§ **Request**: Please output exactly the lines of the material from the first through the line containing "from mathutils.bvhtree import BVHTree", and nothing more.

§ **Stored data**:
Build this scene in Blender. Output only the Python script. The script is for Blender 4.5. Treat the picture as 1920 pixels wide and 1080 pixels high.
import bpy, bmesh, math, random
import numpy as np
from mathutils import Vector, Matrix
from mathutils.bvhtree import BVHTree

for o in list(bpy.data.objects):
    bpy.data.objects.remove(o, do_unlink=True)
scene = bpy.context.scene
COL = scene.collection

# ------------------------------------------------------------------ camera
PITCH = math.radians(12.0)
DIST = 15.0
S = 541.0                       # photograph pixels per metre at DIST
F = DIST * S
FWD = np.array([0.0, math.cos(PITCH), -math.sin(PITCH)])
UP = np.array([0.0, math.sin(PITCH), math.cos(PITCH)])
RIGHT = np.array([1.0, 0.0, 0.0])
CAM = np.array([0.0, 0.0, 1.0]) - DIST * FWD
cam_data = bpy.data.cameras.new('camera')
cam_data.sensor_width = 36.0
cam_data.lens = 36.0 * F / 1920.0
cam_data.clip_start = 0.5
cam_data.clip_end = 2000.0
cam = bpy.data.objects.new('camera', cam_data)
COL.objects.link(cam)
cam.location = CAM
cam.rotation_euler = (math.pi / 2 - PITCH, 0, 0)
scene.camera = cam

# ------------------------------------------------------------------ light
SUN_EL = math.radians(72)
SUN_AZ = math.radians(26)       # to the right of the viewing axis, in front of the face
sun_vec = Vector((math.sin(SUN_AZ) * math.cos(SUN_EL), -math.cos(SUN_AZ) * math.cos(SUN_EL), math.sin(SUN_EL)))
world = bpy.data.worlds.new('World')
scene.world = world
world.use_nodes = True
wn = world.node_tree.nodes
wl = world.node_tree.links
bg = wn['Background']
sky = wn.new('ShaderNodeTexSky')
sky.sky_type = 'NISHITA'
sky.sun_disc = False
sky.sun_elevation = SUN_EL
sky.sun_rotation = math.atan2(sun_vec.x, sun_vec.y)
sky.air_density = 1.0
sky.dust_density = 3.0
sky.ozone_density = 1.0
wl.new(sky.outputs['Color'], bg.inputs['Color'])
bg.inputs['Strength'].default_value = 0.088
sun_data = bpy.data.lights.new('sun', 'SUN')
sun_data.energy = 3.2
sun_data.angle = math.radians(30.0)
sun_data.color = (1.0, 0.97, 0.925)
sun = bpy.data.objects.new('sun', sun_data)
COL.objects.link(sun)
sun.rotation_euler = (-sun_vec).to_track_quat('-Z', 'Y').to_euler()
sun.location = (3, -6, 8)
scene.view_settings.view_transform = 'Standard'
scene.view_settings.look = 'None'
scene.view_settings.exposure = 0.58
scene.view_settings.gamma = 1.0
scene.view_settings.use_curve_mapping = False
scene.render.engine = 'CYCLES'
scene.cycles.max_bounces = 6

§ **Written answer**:
Build this scene in Blender. Output only the Python script. The script is for Blender 4.5. Treat the picture as 1920 pixels wide and 1080 pixels high.
import bpy, bmesh, math, random
import numpy as np
from mathutils import Vector, Matrix
from mathutils.bvhtree import BVHTree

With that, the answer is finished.